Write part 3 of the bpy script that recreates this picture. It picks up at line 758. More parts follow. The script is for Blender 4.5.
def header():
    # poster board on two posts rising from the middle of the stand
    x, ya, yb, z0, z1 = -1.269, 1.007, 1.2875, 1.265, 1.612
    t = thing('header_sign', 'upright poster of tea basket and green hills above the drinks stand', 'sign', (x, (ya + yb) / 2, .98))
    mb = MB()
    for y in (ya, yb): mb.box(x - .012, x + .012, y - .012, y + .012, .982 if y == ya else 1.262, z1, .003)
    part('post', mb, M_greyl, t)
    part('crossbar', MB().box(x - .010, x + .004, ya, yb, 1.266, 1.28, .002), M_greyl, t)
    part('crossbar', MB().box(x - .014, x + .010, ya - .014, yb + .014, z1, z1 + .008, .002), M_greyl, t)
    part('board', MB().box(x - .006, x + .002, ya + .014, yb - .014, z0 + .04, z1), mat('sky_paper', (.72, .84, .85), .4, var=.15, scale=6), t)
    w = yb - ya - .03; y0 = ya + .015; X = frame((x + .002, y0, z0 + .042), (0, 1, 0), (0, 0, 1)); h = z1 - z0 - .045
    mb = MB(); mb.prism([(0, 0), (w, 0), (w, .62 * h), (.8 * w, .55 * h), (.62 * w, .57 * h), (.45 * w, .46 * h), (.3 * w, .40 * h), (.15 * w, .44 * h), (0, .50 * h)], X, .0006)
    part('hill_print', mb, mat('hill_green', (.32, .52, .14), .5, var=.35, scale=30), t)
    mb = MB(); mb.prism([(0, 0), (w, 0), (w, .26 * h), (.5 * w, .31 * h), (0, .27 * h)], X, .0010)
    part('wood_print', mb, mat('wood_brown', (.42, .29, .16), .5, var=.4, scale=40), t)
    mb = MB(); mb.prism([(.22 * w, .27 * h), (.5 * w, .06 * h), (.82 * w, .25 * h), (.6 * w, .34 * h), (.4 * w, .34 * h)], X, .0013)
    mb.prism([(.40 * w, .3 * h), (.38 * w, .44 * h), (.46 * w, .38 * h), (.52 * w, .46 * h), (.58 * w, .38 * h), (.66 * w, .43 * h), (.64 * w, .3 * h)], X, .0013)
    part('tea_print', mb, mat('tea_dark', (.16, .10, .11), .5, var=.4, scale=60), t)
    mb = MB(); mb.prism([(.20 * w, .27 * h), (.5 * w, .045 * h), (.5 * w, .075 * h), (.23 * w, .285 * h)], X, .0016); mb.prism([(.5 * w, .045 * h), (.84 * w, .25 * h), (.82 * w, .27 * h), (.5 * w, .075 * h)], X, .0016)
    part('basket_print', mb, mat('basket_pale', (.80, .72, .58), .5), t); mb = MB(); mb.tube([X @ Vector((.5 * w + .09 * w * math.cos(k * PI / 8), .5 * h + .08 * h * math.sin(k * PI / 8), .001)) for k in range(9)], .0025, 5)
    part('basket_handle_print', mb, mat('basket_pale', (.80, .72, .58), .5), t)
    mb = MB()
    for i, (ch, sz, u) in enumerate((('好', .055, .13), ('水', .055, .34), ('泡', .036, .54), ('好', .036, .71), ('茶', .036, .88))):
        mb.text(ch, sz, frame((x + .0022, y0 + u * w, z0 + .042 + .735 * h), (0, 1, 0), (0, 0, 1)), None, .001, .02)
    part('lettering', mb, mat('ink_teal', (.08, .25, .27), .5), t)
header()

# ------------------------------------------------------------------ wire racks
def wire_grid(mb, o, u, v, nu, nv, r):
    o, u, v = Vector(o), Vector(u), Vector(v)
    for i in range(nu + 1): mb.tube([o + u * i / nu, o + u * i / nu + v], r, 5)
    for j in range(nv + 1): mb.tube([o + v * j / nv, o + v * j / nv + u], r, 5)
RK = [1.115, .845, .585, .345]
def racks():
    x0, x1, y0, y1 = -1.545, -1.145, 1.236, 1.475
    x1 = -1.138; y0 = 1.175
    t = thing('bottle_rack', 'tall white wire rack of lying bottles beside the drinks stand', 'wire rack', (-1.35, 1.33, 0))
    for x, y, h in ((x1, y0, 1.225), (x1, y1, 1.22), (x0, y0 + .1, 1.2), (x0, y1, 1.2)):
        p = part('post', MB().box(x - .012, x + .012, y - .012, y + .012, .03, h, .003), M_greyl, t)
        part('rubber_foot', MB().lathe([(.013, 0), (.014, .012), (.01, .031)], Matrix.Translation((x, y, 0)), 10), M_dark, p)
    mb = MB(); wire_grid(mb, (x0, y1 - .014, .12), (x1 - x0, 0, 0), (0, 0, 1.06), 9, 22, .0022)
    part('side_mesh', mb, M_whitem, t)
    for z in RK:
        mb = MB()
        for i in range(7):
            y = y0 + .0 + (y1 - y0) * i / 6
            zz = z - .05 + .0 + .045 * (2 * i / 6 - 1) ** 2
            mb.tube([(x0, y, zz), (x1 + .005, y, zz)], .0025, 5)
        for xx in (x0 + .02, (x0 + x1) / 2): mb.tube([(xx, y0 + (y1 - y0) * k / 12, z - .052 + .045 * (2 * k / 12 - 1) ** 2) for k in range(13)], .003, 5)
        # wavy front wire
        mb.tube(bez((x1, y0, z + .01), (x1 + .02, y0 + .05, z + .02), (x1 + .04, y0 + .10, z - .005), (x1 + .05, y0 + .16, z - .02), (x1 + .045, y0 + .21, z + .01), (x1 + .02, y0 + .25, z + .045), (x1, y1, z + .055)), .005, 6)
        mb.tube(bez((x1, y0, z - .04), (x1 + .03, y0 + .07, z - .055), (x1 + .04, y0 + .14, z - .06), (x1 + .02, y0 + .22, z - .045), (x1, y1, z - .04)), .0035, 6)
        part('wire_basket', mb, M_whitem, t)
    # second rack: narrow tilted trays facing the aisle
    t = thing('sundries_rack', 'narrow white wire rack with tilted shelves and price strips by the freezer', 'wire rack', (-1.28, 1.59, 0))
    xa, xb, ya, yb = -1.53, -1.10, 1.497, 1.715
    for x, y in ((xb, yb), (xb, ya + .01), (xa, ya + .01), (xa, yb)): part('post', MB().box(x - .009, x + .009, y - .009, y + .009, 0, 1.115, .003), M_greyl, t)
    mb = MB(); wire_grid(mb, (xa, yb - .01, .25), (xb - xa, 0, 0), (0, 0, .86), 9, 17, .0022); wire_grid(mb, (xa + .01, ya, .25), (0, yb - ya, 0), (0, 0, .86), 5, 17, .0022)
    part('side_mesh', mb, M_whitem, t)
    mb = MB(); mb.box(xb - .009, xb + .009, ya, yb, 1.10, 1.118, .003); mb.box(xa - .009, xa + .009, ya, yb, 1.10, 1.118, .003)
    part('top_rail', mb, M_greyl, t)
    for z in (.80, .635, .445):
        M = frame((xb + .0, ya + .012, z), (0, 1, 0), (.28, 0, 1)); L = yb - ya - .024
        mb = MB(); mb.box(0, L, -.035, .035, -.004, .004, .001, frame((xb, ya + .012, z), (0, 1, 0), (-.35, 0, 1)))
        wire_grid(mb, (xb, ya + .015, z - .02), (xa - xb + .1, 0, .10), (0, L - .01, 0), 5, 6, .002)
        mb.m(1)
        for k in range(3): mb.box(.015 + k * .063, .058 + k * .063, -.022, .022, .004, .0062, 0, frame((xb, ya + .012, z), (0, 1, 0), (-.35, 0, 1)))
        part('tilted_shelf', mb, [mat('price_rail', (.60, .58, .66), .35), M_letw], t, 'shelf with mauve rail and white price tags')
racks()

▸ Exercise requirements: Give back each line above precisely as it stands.

▸ Final result:
Write part 3 of the bpy script that recreates this picture. It picks up at line 758. More parts follow. The script is for Blender 4.5.
def header():
    # poster board on two posts rising from the middle of the stand
    x, ya, yb, z0, z1 = -1.269, 1.007, 1.2875, 1.265, 1.612
    t = thing('header_sign', 'upright poster of tea basket and green hills above the drinks stand', 'sign', (x, (ya + yb) / 2, .98))
    mb = MB()
    for y in (ya, yb): mb.box(x - .012, x + .012, y - .012, y + .012, .982 if y == ya else 1.262, z1, .003)
    part('post', mb, M_greyl, t)
    part('crossbar', MB().box(x - .010, x + .004, ya, yb, 1.266, 1.28, .002), M_greyl, t)
    part('crossbar', MB().box(x - .014, x + .010, ya - .014, yb + .014, z1, z1 + .008, .002), M_greyl, t)
    part('board', MB().box(x - .006, x + .002, ya + .014, yb - .014, z0 + .04, z1), mat('sky_paper', (.72, .84, .85), .4, var=.15, scale=6), t)
    w = yb - ya - .03; y0 = ya + .015; X = frame((x + .002, y0, z0 + .042), (0, 1, 0), (0, 0, 1)); h = z1 - z0 - .045
    mb = MB(); mb.prism([(0, 0), (w, 0), (w, .62 * h), (.8 * w, .55 * h), (.62 * w, .57 * h), (.45 * w, .46 * h), (.3 * w, .40 * h), (.15 * w, .44 * h), (0, .50 * h)], X, .0006)
    part('hill_print', mb, mat('hill_green', (.32, .52, .14), .5, var=.35, scale=30), t)
    mb = MB(); mb.prism([(0, 0), (w, 0), (w, .26 * h), (.5 * w, .31 * h), (0, .27 * h)], X, .0010)
    part('wood_print', mb, mat('wood_brown', (.42, .29, .16), .5, var=.4, scale=40), t)
    mb = MB(); mb.prism([(.22 * w, .27 * h), (.5 * w, .06 * h), (.82 * w, .25 * h), (.6 * w, .34 * h), (.4 * w, .34 * h)], X, .0013)
    mb.prism([(.40 * w, .3 * h), (.38 * w, .44 * h), (.46 * w, .38 * h), (.52 * w, .46 * h), (.58 * w, .38 * h), (.66 * w, .43 * h), (.64 * w, .3 * h)], X, .0013)
    part('tea_print', mb, mat('tea_dark', (.16, .10, .11), .5, var=.4, scale=60), t)
    mb = MB(); mb.prism([(.20 * w, .27 * h), (.5 * w, .045 * h), (.5 * w, .075 * h), (.23 * w, .285 * h)], X, .0016); mb.prism([(.5 * w, .045 * h), (.84 * w, .25 * h), (.82 * w, .27 * h), (.5 * w, .075 * h)], X, .0016)
    part('basket_print', mb, mat('basket_pale', (.80, .72, .58), .5), t); mb = MB(); mb.tube([X @ Vector((.5 * w + .09 * w * math.cos(k * PI / 8), .5 * h + .08 * h * math.sin(k * PI / 8), .001)) for k in range(9)], .0025, 5)
    part('basket_handle_print', mb, mat('basket_pale', (.80, .72, .58), .5), t)
    mb = MB()
    for i, (ch, sz, u) in enumerate((('好', .055, .13), ('水', .055, .34), ('泡', .036, .54), ('好', .036, .71), ('茶', .036, .88))):
        mb.text(ch, sz, frame((x + .0022, y0 + u * w, z0 + .042 + .735 * h), (0, 1, 0), (0, 0, 1)), None, .001, .02)
    part('lettering', mb, mat('ink_teal', (.08, .25, .27), .5), t)
header()

# ------------------------------------------------------------------ wire racks
def wire_grid(mb, o, u, v, nu, nv, r):
    o, u, v = Vector(o), Vector(u), Vector(v)
    for i in range(nu + 1): mb.tube([o + u * i / nu, o + u * i / nu + v], r, 5)
    for j in range(nv + 1): mb.tube([o + v * j / nv, o + v * j / nv + u], r, 5)
RK = [1.115, .845, .585, .345]
def racks():
    x0, x1, y0, y1 = -1.545, -1.145, 1.236, 1.475
    x1 = -1.138; y0 = 1.175
    t = thing('bottle_rack', 'tall white wire rack of lying bottles beside the drinks stand', 'wire rack', (-1.35, 1.33, 0))
    for x, y, h in ((x1, y0, 1.225), (x1, y1, 1.22), (x0, y0 + .1, 1.2), (x0, y1, 1.2)):
        p = part('post', MB().box(x - .012, x + .012, y - .012, y + .012, .03, h, .003), M_greyl, t)
        part('rubber_foot', MB().lathe([(.013, 0), (.014, .012), (.01, .031)], Matrix.Translation((x, y, 0)), 10), M_dark, p)
    mb = MB(); wire_grid(mb, (x0, y1 - .014, .12), (x1 - x0, 0, 0), (0, 0, 1.06), 9, 22, .0022)
    part('side_mesh', mb, M_whitem, t)
    for z in RK:
        mb = MB()
        for i in range(7):
            y = y0 + .0 + (y1 - y0) * i / 6
            zz = z - .05 + .0 + .045 * (2 * i / 6 - 1) ** 2
            mb.tube([(x0, y, zz), (x1 + .005, y, zz)], .0025, 5)
        for xx in (x0 + .02, (x0 + x1) / 2): mb.tube([(xx, y0 + (y1 - y0) * k / 12, z - .052 + .045 * (2 * k / 12 - 1) ** 2) for k in range(13)], .003, 5)
        # wavy front wire
        mb.tube(bez((x1, y0, z + .01), (x1 + .02, y0 + .05, z + .02), (x1 + .04, y0 + .10, z - .005), (x1 + .05, y0 + .16, z - .02), (x1 + .045, y0 + .21, z + .01), (x1 + .02, y0 + .25, z + .045), (x1, y1, z + .055)), .005, 6)
        mb.tube(bez((x1, y0, z - .04), (x1 + .03, y0 + .07, z - .055), (x1 + .04, y0 + .14, z - .06), (x1 + .02, y0 + .22, z - .045), (x1, y1, z - .04)), .0035, 6)
        part('wire_basket', mb, M_whitem, t)
    # second rack: narrow tilted trays facing the aisle
    t = thing('sundries_rack', 'narrow white wire rack with tilted shelves and price strips by the freezer', 'wire rack', (-1.28, 1.59, 0))
    xa, xb, ya, yb = -1.53, -1.10, 1.497, 1.715
    for x, y in ((xb, yb), (xb, ya + .01), (xa, ya + .01), (xa, yb)): part('post', MB().box(x - .009, x + .009, y - .009, y + .009, 0, 1.115, .003), M_greyl, t)
    mb = MB(); wire_grid(mb, (xa, yb - .01, .25), (xb - xa, 0, 0), (0, 0, .86), 9, 17, .0022); wire_grid(mb, (xa + .01, ya, .25), (0, yb - ya, 0), (0, 0, .86), 5, 17, .0022)
    part('side_mesh', mb, M_whitem, t)
    mb = MB(); mb.box(xb - .009, xb + .009, ya, yb, 1.10, 1.118, .003); mb.box(xa - .009, xa + .009, ya, yb, 1.10, 1.118, .003)
    part('top_rail', mb, M_greyl, t)
    for z in (.80, .635, .445):
        M = frame((xb + .0, ya + .012, z), (0, 1, 0), (.28, 0, 1)); L = yb - ya - .024
        mb = MB(); mb.box(0, L, -.035, .035, -.004, .004, .001, frame((xb, ya + .012, z), (0, 1, 0), (-.35, 0, 1)))
        wire_grid(mb, (xb, ya + .015, z - .02), (xa - xb + .1, 0, .10), (0, L - .01, 0), 5, 6, .002)
        mb.m(1)
        for k in range(3): mb.box(.015 + k * .063, .058 + k * .063, -.022, .022, .004, .0062, 0, frame((xb, ya + .012, z), (0, 1, 0), (-.35, 0, 1)))
        part('tilted_shelf', mb, [mat('price_rail', (.60, .58, .66), .35), M_letw], t, 'shelf with mauve rail and white price tags')
racks()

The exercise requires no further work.